◆ **Exercise prompt**
The listing below must be repeated word for word, with its images excluded.

[START]

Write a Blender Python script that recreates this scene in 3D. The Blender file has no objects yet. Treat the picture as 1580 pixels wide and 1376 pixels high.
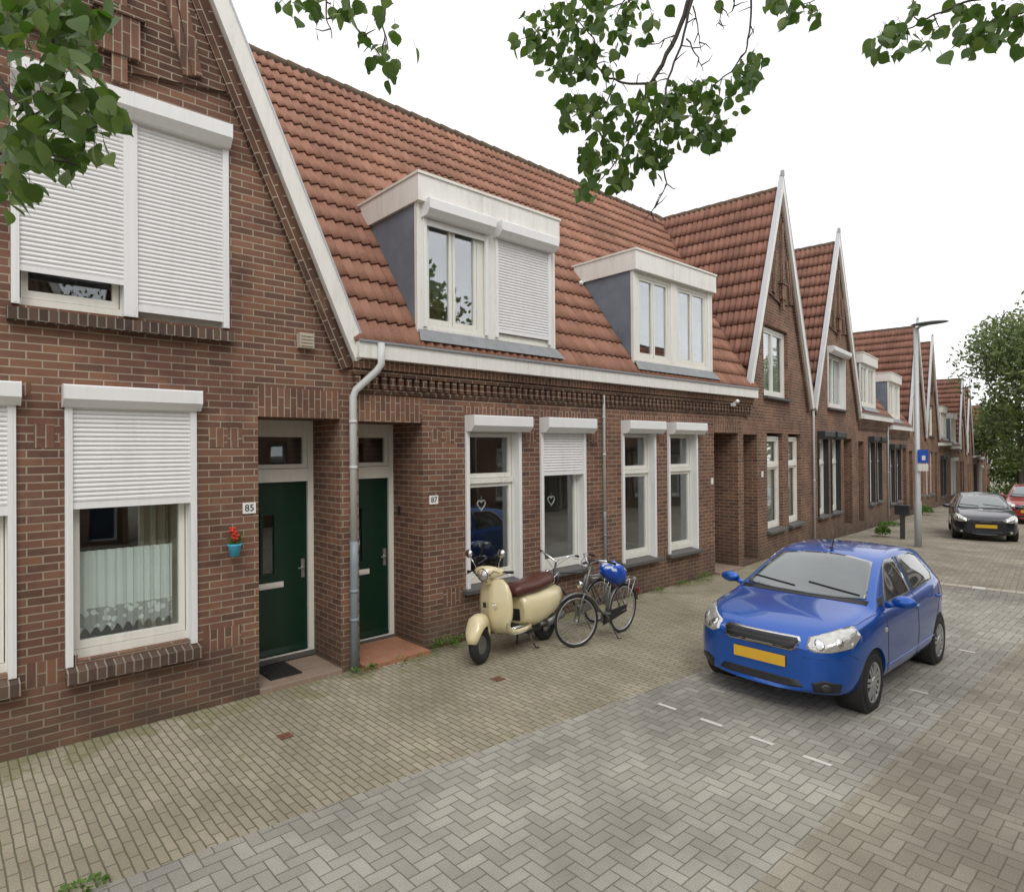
import bpy, bmesh, math, random
from mathutils import Vector, Matrix
from mathutils.bvhtree import BVHTree
random.seed(7)
R = math.radians
SC = bpy.context.scene
COL = SC.collection

# ------------------------------------------------------------------ camera
F_PX, TH, PIT, ROL, CAM_H = 979.34, R(47.6576), R(0.3799), R(-0.4547), 2.5
fw = Vector((math.cos(TH)*math.cos(PIT), math.sin(TH)*math.cos(PIT), math.sin(PIT)))
rt0 = Vector((math.sin(TH), -math.cos(TH), 0)); up0 = rt0.cross(fw)
rt = rt0*math.cos(ROL)+up0*math.sin(ROL); up = -rt0*math.sin(ROL)+up0*math.cos(ROL)
cd = bpy.data.cameras.new('camera'); cam = bpy.data.objects.new('camera', cd); COL.objects.link(cam)
cd.sensor_width = 36; cd.lens = 36*F_PX/1580; cd.clip_start = .05; cd.clip_end = 3000
m = Matrix((rt, up, -fw)).transposed().to_4x4(); m.translation = (0, 0, CAM_H); cam.matrix_world = m
SC.camera = cam
def dep(px, py, t):      # a point seen at (px,py) in the photograph, t metres ahead
    d = (fw*F_PX + rt*(px-790) - up*(py-688))/F_PX
    return Vector((0, 0, CAM_H)) + d*t
# ------------------------------------------------------------------ world, sun, exposure
SUN_EL, SUN_AZ = R(48), R(-120)
W = bpy.data.worlds.new('World'); SC.world = W; W.use_nodes = True
nt = W.node_tree; N = nt.nodes; L = nt.links; bg = N['Background']
sky = N.new('ShaderNodeTexSky'); sky.sky_type = 'NISHITA'; sky.sun_disc = False
sky.sun_elevation = SUN_EL; sky.sun_rotation = R(90)-SUN_AZ
sm_ = N.new('ShaderNodeVectorMath'); sm_.operation = 'SCALE'; sm_.inputs['Scale'].default_value = .08
L.new(sky.outputs[0], sm_.inputs[0])
tc = N.new('ShaderNodeTexCoord'); mp = N.new('ShaderNodeMapping'); mp.inputs['Scale'].default_value = (1, 1, 3)
ns = N.new('ShaderNodeTexNoise'); ns.inputs['Scale'].default_value = 1.6; ns.inputs['Detail'].default_value = 4
cr = N.new('ShaderNodeValToRGB'); cr.color_ramp.elements[0].position = .3; cr.color_ramp.elements[1].position = .6
cr.color_ramp.elements[0].color = (.90, .895, .91, 1); cr.color_ramp.elements[1].color = (1.12, 1.115, 1.11, 1)
mx = N.new('ShaderNodeMix'); mx.data_type = 'RGBA'; mx.inputs[0].default_value = .93
L.new(tc.outputs['Generated'], mp.inputs[0]); L.new(mp.outputs[0], ns.inputs[0]); L.new(ns.outputs[0], cr.inputs[0])
L.new(sm_.outputs[0], mx.inputs[6]); L.new(cr.outputs[0], mx.inputs[7]); L.new(mx.outputs[2], bg.inputs[0])
bg.inputs[1].default_value = 1.0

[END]

◆ **The reply**
Write a Blender Python script that recreates this scene in 3D. The Blender file has no objects yet. Treat the picture as 1580 pixels wide and 1376 pixels high.
import bpy, bmesh, math, random
from mathutils import Vector, Matrix
from mathutils.bvhtree import BVHTree
random.seed(7)
R = math.radians
SC = bpy.context.scene
COL = SC.collection

# ------------------------------------------------------------------ camera
F_PX, TH, PIT, ROL, CAM_H = 979.34, R(47.6576), R(0.3799), R(-0.4547), 2.5
fw = Vector((math.cos(TH)*math.cos(PIT), math.sin(TH)*math.cos(PIT), math.sin(PIT)))
rt0 = Vector((math.sin(TH), -math.cos(TH), 0)); up0 = rt0.cross(fw)
rt = rt0*math.cos(ROL)+up0*math.sin(ROL); up = -rt0*math.sin(ROL)+up0*math.cos(ROL)
cd = bpy.data.cameras.new('camera'); cam = bpy.data.objects.new('camera', cd); COL.objects.link(cam)
cd.sensor_width = 36; cd.lens = 36*F_PX/1580; cd.clip_start = .05; cd.clip_end = 3000
m = Matrix((rt, up, -fw)).transposed().to_4x4(); m.translation = (0, 0, CAM_H); cam.matrix_world = m
SC.camera = cam
def dep(px, py, t):      # a point seen at (px,py) in the photograph, t metres ahead
    d = (fw*F_PX + rt*(px-790) - up*(py-688))/F_PX
    return Vector((0, 0, CAM_H)) + d*t
# ------------------------------------------------------------------ world, sun, exposure
SUN_EL, SUN_AZ = R(48), R(-120)
W = bpy.data.worlds.new('World'); SC.world = W; W.use_nodes = True
nt = W.node_tree; N = nt.nodes; L = nt.links; bg = N['Background']
sky = N.new('ShaderNodeTexSky'); sky.sky_type = 'NISHITA'; sky.sun_disc = False
sky.sun_elevation = SUN_EL; sky.sun_rotation = R(90)-SUN_AZ
sm_ = N.new('ShaderNodeVectorMath'); sm_.operation = 'SCALE'; sm_.inputs['Scale'].default_value = .08
L.new(sky.outputs[0], sm_.inputs[0])
tc = N.new('ShaderNodeTexCoord'); mp = N.new('ShaderNodeMapping'); mp.inputs['Scale'].default_value = (1, 1, 3)
ns = N.new('ShaderNodeTexNoise'); ns.inputs['Scale'].default_value = 1.6; ns.inputs['Detail'].default_value = 4
cr = N.new('ShaderNodeValToRGB'); cr.color_ramp.elements[0].position = .3; cr.color_ramp.elements[1].position = .6
cr.color_ramp.elements[0].color = (.90, .895, .91, 1); cr.color_ramp.elements[1].color = (1.12, 1.115, 1.11, 1)
mx = N.new('ShaderNodeMix'); mx.data_type = 'RGBA'; mx.inputs[0].default_value = .93
L.new(tc.outputs['Generated'], mp.inputs[0]); L.new(mp.outputs[0], ns.inputs[0]); L.new(ns.outputs[0], cr.inputs[0])
L.new(sm_.outputs[0], mx.inputs[6]); L.new(cr.outputs[0], mx.inputs[7]); L.new(mx.outputs[2], bg.inputs[0])
bg.inputs[1].default_value = 1.0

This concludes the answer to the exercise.